President Donald Trump withdrew the United States from the Paris agreement and dismissed the findings of his government’s report.
Shell is admittedly bowing to shareholder pressure, announcing the plans with an investor group called Climate Action 100+, a global group of shareholders focused on the transition to cleaner sources of energy. Shell said it will set updated three-to-five-year emission reduction goals each year. Details will be made final next year.
“Meeting the challenge of tackling climate change requires un-
precedented collaboration, and this is demonstrated by our engagements with investors,” said Shell Chief Executive Officer Ben van Beurden, who had previously resisted linking goals to CEO pay. “This ambition positions the company well for the future and seeks to ensure we thrive as the world works to meet the goals of the Paris agreement on climate change.”
Anne Simpson, the inaugural chair of the Climate Action 100+ steering committee and director of strategy at the California Public Employees’ Retirement System, one of the nation’s biggest institutional investors, praised Shell’s move as a step toward meeting the goals of the Paris accords.
“Shell is setting the pace, and we look forward to other major companies following its lead,” Simpson said.
Among oil companies, Shell has been at the forefront of efforts to combat climate change, warning the industry that it is an issue that can no longer be ignored.

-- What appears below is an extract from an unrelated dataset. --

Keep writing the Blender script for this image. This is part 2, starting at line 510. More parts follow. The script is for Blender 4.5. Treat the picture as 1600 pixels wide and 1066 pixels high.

Shell previously announced its plans to cut its carbon emissions in half by 2050 — and by 20 percent by 2035. Shell also supports a potential “sky scenario” that envisions the world achieving netzero carbon emissions by 2070 to keep global temperatures from rising above 2 degrees Celsius.
Earlier this year in Houston, van Beurden emphasized that Shell is spending more on cleaner-burning natural gas, offshore wind farms, biofuels, carbon capture projects and the planting of trees and forests, which absorb carbon dioxide. Shell also is rolling out a program in Europe to charge about 1 or 2 cents more for gasoline to fund tree-planting projects worldwide.
“There’s no other issue with the potential to disrupt our industry on such a deep and fundamental level,” van Beurden said of climate change.
But Shell, in a sustainability report released this year, conceded that its greenhouse-gas emissions rose last year as the energy sector rebounded with rising oil prices and Shell added refineries. In a separate report, the company explained how it would reduce — but not eliminate — its oil production.